Brittle But Brave
By Claire Buede
"I don't know where this idea that you have to be this kind of strong, unbreakable woman came from. Vulnerable is good." My mom whispered these words to me over the phone at 2am a few weeks ago. See, my mom is the kind of lady who always has a shoulder for you to cry on, but once you finish crying, she's going to tell you like it is. She's like the Aquinas book to my angsty Miranda Lambert ballad.
But this night was a little different.
It had been a craptastic month - a new frustrating roadblock cropping up after each disappointing turn in the highway of life lately. Mom wasn't afraid to not have all the answers, and she wasn't about to let me think I needed to have them all either.
My inclination is to never write about a struggle until it's over, until I've sufficiently processed it, and until I've gained some great enlightening wisdom from it. I guess you should also know I'm prone to instagramming my life like pretty sunsets and positive quotes instead of my actual reality - which looks more like a family-sized box of poptarts that I consumed in the span of one night. I'm forever a hopelessly-hopeful optimist - I want to find the good in every person, place, thing, and situations. So I've been relentlessly disecting the last month, trying to find the silver lining I may have overlooked or the great lesson in all of this. As I reflected, I could only understand one thing - that it's perfectly okay to be broken.
Sometimes, there's no silver lining. No great lesson. Sometimes you develop crazy health problems out of nowhere, and people you thought would always be around just to die, and boys break your heart on Monday mornings, and you watch people you love suffer more than you can describe. Sometimes crazy, unexpected, tragic, frustrating, hopeless things happen - things that shatter everything you thought you knew about life and love. And sometimes it seems like there's no point to all of it beyond the Häagen-Dazs and Doritos. But deep, deep down, I know there is a point. There are many "points" and purposes and plans beyond everything I see and feel and experience right now. The mistake I made was thinking that I needed someone to fix it.
You know, I think the best kind of friends aren't the ones that try to solve our problems. They're the ones that are willing to sit with us in the mess, the disaster, the dust that was left behind all the things that broke our hearts. They're the ones that are willing to look us in the tear-stained face and say, "I don't know what the heck it is, but I know there's more than this."
If we believe that Jesus is the best friend out there, I'm pretty sure He's a friend like this. Except, He knows what's beyond it all, and He knows what will bring us the peace and contentment that we're crying out for. I'm starting to realize that "thing" that He knows will make us happy, isn't a pain-free life, or a husband, or a child, or even being loved by people in return, but only Him. Just His love.

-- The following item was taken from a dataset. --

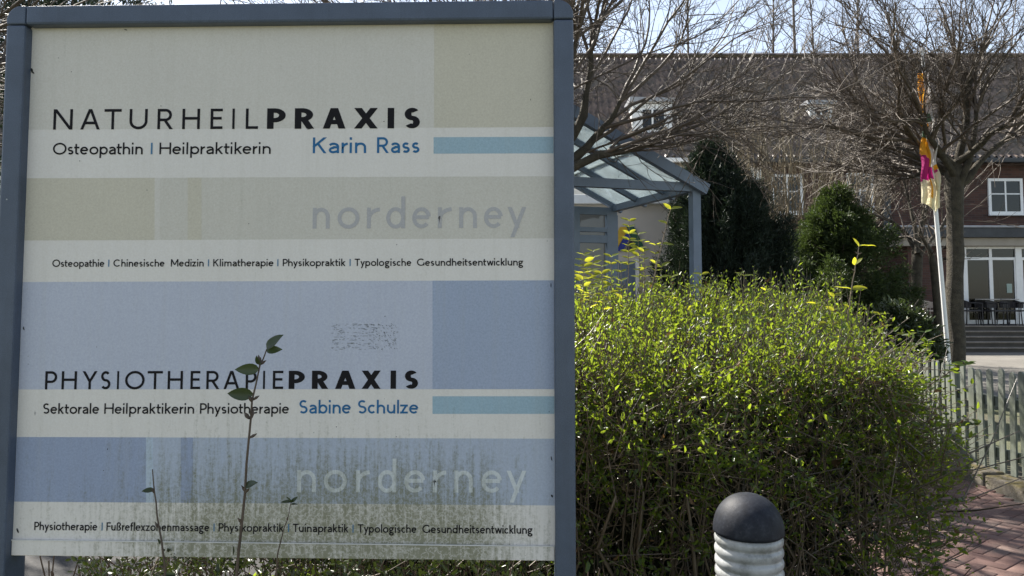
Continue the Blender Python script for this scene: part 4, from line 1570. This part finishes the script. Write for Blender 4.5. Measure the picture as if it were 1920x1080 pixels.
M['orange'] = cloth('orange_cloth', (.82, .42, .03)); M['cream'] = cloth('cream_cloth', (.78, .72, .50)); M['magenta'] = cloth('magenta_cloth', (.42, .015, .17)); M['whitec'] = cloth('white_cloth', (.75, .74, .72)); M['green'] = cloth('green_cloth', (.12, .20, .12))
v, q, mi = [], [], []
nu, nv = 34, 60
wk = rng.normal(size=6)
for j in range(nv + 1):
    t_ = j / nv
    c = ftop + (fbot - ftop) * t_
    wid = .21 + .16 * min(1, t_ * 1.15) ** .8 * (1 + .12 * math.sin(t_ * 17))
    for i in range(nu + 1):
        s_ = i / nu
        fold = math.sin(s_ * 15 + t_ * 3.2) * .055 + math.sin(s_ * 7 - t_ * 5) * .03
        x = c.x - .13 + wid * (s_ * .75 + .12 * math.sin(s_ * 15 + 1.3 + t_ * 2)) + .012 * math.sin(t_ * 30 + s_ * 4)
        y = yF - .08 + fold * min(1, .35 + t_) + .02 * math.sin(t_ * 23 + s_ * 5)
        z = c.z + .045 * math.sin(s_ * 6.0 + 1) * t_ - .05 * s_ * t_
        v.append((x, y, z))
for j in range(nv):
    t_ = (j + .5) / nv
    for i in range(nu):
        s_ = (i + .5) / nu
        q.append((j * (nu + 1) + i, j * (nu + 1) + i + 1, (j + 1) * (nu + 1) + i + 1, (j + 1) * (nu + 1) + i))
        k = 0
        if s_ > .62 and t_ < .68: k = 3
        if .30 < t_ < .36 and s_ < .7: k = 4
        if .44 < t_ < .50: k = 3 if s_ > .3 else 4
        if t_ > .66 + .10 * (s_ - .4) and t_ < .84 - .12 * s_: k = 2
        if t_ >= .84 - .12 * s_: k = 1 if (s_ < .35 or s_ > .55 or t_ > .92) else 0
        mi.append(k)
v = np.array(v); v0 = v.mean(0)
fl = np_mesh('flag', v - v0, q, [M['orange'], M['cream'], M['magenta'], M['whitec'], M['green']], None, True, mi)
fl.location = v0
tag(fl, 'limp orange, white and magenta flag hanging down the flagpole', 'flag')

# ------------------------------------------------------------------ main house
bm_, bn, bb = new_mat('dark_red_brick')
tcn = N(bn, 'ShaderNodeTexCoord').outputs['Object']
mp = N(bn, 'ShaderNodeMapping'); mp.inputs['Rotation'].default_value = (R(90), 0, 0)
bn.links.new(tcn, mp.inputs[0])
bk = N(bn, 'ShaderNodeTexBrick')
bn.links.new(mp.outputs[0], bk.inputs['Vector'])
bk.inputs['Scale'].default_value = 1
bk.inputs['Brick Width'].default_value = .25; bk.inputs['Row Height'].default_value = .075; bk.inputs['Mortar Size'].default_value = .006
bk.inputs['Color1'].default_value = (.092, .042, .030, 1); bk.inputs['Color2'].default_value = (.056, .028, .022, 1); bk.inputs['Mortar'].default_value = (.075, .062, .053, 1)
bn.links.new(mixc(bn, .5, bk.outputs['Color'], ramp(bn, noise(bn, 1.3, 5, .6, tcn), [(.3, (.35, .35, .35)), (.7, (.62, .62, .62))]), 'OVERLAY'), bb.inputs['Base Color'])
bb.inputs['Roughness'].default_value = .9
M['brick'] = bm_
M['render'] = plain('white_render', (.66, .66, .62), .9, .08, 2, .2)
M['creamwall'] = plain('cream_render', (.56, .51, .45), .9, .08, 1.5, .2)
M['steel'] = plain('blue_grey_steel', (.115, .155, .215), .4, .1, 5, .05)
M['wglass'] = glass_mat('window_glass', (.25, .27, .28), .0)
M['cglass'] = glass_mat('canopy_glass', (.80, .87, .86), .0, .1, .17)
M['dark_in'] = plain('dark_interior', (.018, .018, .02), .9, .2, 2, 0)  # near-black tone carries the dimness of the unlit rooms
M['zinc'] = plain('zinc', (.30, .31, .33), .45, .15, 5, .05)
M['fascia'] = plain('dark_felt', (.055, .06, .065), .8, .2, 4, .2)
M['concrete'] = plain('concrete', (.33, .30, .25), .9, .12, 3, .3)
tm, tn, tbs = new_mat('brown_pantiles')
ti = N(tn, 'ShaderNodeTexCoord').outputs['Object']
tmap = noise(tn, 1.0, 2, .5, ti, stretch=(4.1, 3, 3))
tcol = ramp(tn, tmap, [(.34, (.052, .035, .028)), (.66, (.195, .135, .105))])
tcol = mixc(tn, math_(tn, 'MULTIPLY', smooth(tn, noise(tn, .9, 5, .7, ti), .45, .7), .5), tcol, (.10, .10, .075))
tn.links.new(tcol, tbs.inputs['Base Color'])
tbs.inputs['Roughness'].default_value = .42
tbs.inputs['Specular IOR Level'].default_value = .6
M['tiles'] = tm

HY = 25.0
ez_ = P(960, 297, HY).z
hx0, hx1 = -22.0, 30.0
ridge_y = HY + 4.95
ridge_z = P(960, 104, ridge_y).z
house = empty('long_house', (4, HY, .2))
tag(house, 'long dark red brick house with brown pantile roof, dormers and white windows', 'house')
O = np.array(house.location)


def hq(mb_, u0, u1, v0, v1, y0, y1):
    """box whose front face at y0 covers the pixel rectangle"""
    a, b = P(u0, v1, y0), P(u1, v0, y0)
    mb_.box(a.x - O[0], b.x - O[0], y0 - O[1], y1 - O[1], a.z - O[2], b.z - O[2])
    return mb_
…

A priest friend of mine told me recently, "It is never foolish to love, even if the other person doesn't love back. If that were true, Christ would be a fool." So friends, I've realized only one thing this summer - that Christ is actually with us. He's seen everything we ever have been, and ever will go through, and experienced it Himself. He's actually on our side, and He's totally okay with our mess. In fact, that's what He loves most about us. It's the holes in our heart that make us more and more like Him - the glorified One with open wounds.